15. The method according to claim 8, wherein the frames comprise extra trim information and the method further comprises:

applying the trim information within a decoder and removing invalid samples from the beginning or end of a decoded frame to achieve a trimmed decoded frame; and

providing the trimmed decoded frame to a system using the decoded audio output data.

16. A decoder for receiving encoded data and providing decoded output data, the decoder comprising:

an input for receiving a series of encoded frames with a plurality of encoded audio samples therein, where some frames comprise information on the validity of data so that invalid data caused by an encoder delay or data padding can be trimmed, the information being formatted as described in the method for receiving encoded data comprising information on the validity of data, so that invalid data caused by an encoder delay or data padding can be trimmed, and providing decoded output data, the method comprising: receiving encoded data with either information on a frame level which describes the amount of data at the beginning of frame being invalid, or information on the frame level which describes the amount of data at the end of the frame being invalid, or information on the frame level which describes both the amount of data at the beginning and the end of the frame being invalid, and providing decoded output data which only comprises the samples not marked as invalid, or comprising all audio samples of the frame and providing information to the application which part of the data is valid,

a decoding portion coupled to the input and configured to apply the information on the validity of data,

an output for providing decoded audio samples, where either only the valid audio samples are provided,

or where information on the validity of the decoded audio samples is provided.
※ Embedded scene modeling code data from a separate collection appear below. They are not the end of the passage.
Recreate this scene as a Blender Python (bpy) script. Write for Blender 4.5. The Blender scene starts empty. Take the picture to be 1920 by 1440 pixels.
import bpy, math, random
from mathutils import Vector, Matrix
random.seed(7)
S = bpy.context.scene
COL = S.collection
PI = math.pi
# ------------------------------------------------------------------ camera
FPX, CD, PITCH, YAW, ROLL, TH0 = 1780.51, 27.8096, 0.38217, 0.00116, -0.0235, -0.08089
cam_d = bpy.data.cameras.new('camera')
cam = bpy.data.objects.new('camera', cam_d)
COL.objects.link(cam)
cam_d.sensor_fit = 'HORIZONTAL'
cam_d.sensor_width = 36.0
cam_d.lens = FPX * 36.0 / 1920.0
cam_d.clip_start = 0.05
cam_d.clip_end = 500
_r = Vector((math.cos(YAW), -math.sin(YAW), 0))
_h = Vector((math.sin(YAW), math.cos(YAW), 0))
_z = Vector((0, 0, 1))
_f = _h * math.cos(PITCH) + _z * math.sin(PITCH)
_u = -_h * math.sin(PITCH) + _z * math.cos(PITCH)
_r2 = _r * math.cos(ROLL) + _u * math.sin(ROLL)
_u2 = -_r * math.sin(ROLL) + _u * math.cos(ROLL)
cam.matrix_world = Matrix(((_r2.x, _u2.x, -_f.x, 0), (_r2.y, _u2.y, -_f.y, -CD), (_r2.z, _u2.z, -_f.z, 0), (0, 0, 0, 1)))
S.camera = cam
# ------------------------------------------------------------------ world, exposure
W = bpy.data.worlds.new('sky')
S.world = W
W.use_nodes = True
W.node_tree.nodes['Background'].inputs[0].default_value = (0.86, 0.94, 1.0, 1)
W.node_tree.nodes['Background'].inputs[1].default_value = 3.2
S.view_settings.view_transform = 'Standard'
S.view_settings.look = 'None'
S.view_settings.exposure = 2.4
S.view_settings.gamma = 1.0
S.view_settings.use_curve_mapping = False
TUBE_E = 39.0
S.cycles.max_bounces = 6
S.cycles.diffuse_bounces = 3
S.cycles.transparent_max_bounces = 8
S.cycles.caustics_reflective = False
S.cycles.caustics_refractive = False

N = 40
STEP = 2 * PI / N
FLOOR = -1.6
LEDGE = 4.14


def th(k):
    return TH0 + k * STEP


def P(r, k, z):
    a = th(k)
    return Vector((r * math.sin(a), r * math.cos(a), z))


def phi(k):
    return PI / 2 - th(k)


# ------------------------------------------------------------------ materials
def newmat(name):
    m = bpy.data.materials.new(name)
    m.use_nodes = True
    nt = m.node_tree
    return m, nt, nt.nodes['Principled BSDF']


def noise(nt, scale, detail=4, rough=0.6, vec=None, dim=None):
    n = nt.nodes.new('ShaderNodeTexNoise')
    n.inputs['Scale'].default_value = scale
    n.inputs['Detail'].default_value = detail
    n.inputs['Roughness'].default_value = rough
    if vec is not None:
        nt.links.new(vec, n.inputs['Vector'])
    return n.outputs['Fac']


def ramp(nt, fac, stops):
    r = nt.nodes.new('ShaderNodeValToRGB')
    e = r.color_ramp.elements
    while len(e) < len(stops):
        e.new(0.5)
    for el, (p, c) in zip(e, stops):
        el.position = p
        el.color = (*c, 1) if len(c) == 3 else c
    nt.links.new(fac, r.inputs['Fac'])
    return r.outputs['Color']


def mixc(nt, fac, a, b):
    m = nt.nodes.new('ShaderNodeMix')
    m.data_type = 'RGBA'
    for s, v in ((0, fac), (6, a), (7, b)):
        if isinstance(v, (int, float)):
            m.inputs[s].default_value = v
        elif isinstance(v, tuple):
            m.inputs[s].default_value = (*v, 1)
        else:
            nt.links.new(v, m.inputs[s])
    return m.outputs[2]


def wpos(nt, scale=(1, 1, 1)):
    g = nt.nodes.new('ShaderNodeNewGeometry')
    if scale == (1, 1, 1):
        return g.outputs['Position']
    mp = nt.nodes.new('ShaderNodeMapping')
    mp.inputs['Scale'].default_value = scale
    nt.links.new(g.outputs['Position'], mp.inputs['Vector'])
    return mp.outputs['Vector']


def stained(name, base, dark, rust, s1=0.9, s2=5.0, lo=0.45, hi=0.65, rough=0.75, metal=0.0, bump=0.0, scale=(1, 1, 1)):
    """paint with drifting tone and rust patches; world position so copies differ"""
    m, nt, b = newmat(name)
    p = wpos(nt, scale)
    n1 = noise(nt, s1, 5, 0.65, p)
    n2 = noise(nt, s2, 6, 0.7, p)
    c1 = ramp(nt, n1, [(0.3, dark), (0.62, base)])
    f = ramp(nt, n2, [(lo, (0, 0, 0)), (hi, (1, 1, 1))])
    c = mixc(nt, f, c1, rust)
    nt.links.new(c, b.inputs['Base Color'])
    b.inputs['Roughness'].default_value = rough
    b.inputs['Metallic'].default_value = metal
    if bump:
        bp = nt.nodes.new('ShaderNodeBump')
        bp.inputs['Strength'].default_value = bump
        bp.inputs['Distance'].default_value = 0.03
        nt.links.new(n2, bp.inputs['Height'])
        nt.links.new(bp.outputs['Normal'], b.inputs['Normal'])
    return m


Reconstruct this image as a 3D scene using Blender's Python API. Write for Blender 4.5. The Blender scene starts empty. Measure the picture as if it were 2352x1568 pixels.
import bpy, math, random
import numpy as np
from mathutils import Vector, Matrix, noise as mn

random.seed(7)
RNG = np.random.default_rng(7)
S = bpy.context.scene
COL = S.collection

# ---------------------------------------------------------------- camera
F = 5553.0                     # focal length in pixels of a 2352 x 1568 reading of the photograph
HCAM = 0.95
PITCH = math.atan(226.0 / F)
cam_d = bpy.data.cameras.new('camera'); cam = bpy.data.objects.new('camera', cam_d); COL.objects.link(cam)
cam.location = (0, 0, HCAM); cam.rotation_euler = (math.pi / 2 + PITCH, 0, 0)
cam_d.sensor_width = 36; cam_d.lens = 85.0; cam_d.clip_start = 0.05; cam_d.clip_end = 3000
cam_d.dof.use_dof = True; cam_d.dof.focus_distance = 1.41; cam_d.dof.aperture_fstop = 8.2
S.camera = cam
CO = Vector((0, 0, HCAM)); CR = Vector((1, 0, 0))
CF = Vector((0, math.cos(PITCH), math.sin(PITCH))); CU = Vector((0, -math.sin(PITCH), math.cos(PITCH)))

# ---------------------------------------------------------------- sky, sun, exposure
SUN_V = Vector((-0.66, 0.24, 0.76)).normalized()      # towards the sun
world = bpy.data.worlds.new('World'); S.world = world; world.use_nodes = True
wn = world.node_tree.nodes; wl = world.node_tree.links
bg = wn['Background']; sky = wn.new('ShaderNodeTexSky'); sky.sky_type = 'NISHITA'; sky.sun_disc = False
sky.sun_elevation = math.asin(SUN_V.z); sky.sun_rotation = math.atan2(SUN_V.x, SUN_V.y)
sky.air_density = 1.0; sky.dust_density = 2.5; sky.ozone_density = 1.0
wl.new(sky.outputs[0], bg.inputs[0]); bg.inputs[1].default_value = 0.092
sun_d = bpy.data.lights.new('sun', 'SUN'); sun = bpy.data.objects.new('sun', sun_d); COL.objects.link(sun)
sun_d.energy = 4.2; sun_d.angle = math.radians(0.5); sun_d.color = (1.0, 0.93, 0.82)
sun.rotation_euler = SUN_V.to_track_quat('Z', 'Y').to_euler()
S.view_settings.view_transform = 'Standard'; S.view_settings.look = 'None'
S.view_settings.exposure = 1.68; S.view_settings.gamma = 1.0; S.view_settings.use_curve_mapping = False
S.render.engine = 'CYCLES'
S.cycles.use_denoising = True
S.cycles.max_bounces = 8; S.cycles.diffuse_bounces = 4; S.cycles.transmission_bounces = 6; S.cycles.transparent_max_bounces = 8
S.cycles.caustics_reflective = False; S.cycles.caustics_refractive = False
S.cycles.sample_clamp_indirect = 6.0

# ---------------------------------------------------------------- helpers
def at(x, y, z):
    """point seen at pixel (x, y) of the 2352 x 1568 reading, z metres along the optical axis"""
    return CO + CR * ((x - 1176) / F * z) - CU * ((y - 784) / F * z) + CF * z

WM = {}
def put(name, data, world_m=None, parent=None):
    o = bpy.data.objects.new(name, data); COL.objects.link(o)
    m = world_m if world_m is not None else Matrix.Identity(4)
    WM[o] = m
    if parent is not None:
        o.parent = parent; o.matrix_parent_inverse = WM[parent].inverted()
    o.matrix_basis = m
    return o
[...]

17. A non-transitory computer readable medium including a computer program comprising a program code for performing, when running on a computer, a method for providing information on the validity of encoded audio data so that invalid data caused by an encoder delay or data padding can be trimmed, the encoded audio data being a series of coded frames, wherein each coded frame can comprise information on the valid audio data, the method comprising:

providing either information on a frame level which describes the amount of data at the beginning of the frame being invalid,

or providing information on the frame level which describes the amount of data at the end of the frame being invalid,

or providing information on the frame level which describes both the amount of data at the beginning and the end of the frame being invalid.

18. A non-transitory computer readable medium including a computer program comprising a program code for performing, when running on a computer, a method for receiving encoded data comprising information on the validity of data and providing decoded output data, so that invalid data caused by an encoder delay or data padding can be trimmed:

receiving encoded data with either information on a frame level which describes the amount of data at the beginning of a frame being invalid, or information on the frame level which describes the amount of data at the end of the frame being invalid, or information on a the frame level which describes both the amount of data at the beginning and the end of the frame being invalid,

and providing decoded output data which only comprises the samples not marked as invalid,

or comprising all audio samples of the frame and providing information to the application which part of the data is valid.